Contemplating a World without iPhone Subsidies

Even though Apple’s (NASDAQ:AAPL) iPhone has been enormously profitable, accounting for about 75% of smartphone profits in fourth quarter 2011, it has captured a relatively small, 24% share of the smartphone market.

Much of the iPhone’s profitability is attributed to the fact that carriers such as Verizon (NYSE:VZ), AT&T (NYSE:T), and Sprint (NYSE:S) subsidize sales of the device (a 64GB iPhone 4S goes for about $400) so they can attract and retain subscribers who like the phone and will buy two-year service contracts and data plans.

That strategy is working here in the U.S. and in the U.K., but not in places where economic conditions might be more difficult, and where carriers don’t subsidize phone prices or sell service contracts. In many parts of Europe and in most emerging economies, a recent Wall Street Journal story points out, relatively inexpensive phones equipped with Google’s (NASDAQ:GOOG) Android operating system dominate smartphone sales. Many of those phones are manufactured by Samsung (PINK:SSNLF), Motorola (NYSE:MMI), Huawei, and ZTE (PINK:ZTCOY), and sell for less than $200 without a service contract.

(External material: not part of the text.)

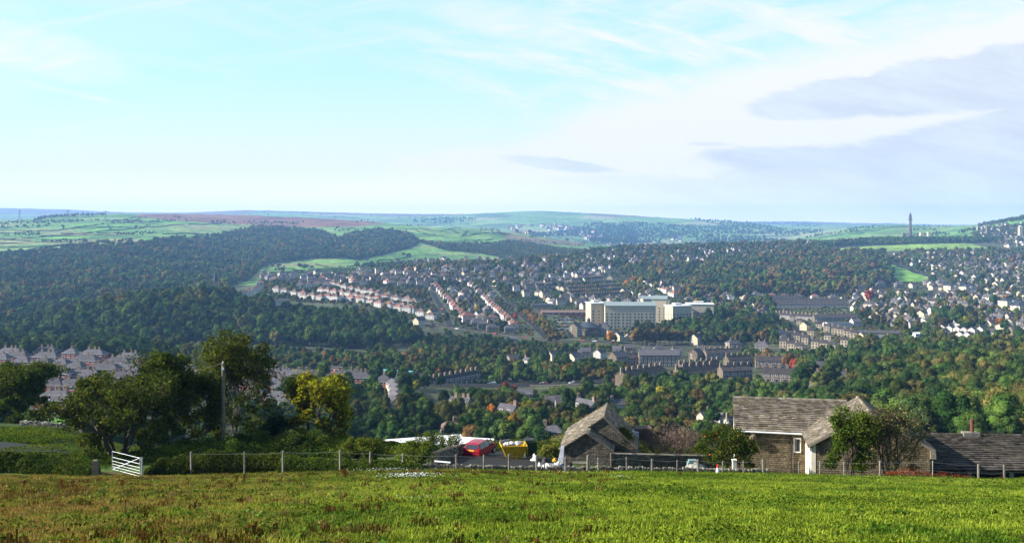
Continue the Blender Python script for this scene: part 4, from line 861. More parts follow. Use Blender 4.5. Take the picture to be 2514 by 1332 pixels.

Apple is certainly aware of its vulnerability in markets dominated by prepaid carriers that don’t subsidize phone sales. The Journal points out that even the iPhone 3GS—the least expensive iPhone still on the market—sells for $535 without a contract through Greece’s largest wireless carrier, Cosmote Mobile Telecommunications. It’s not yet clear, however, how Apple plans to address the issue. “You can bet that we are into details in every single country in the world trying to learn what we can to adjust, maybe to do better into the future,” company CEO Tim Cook told an investor conference earlier this year.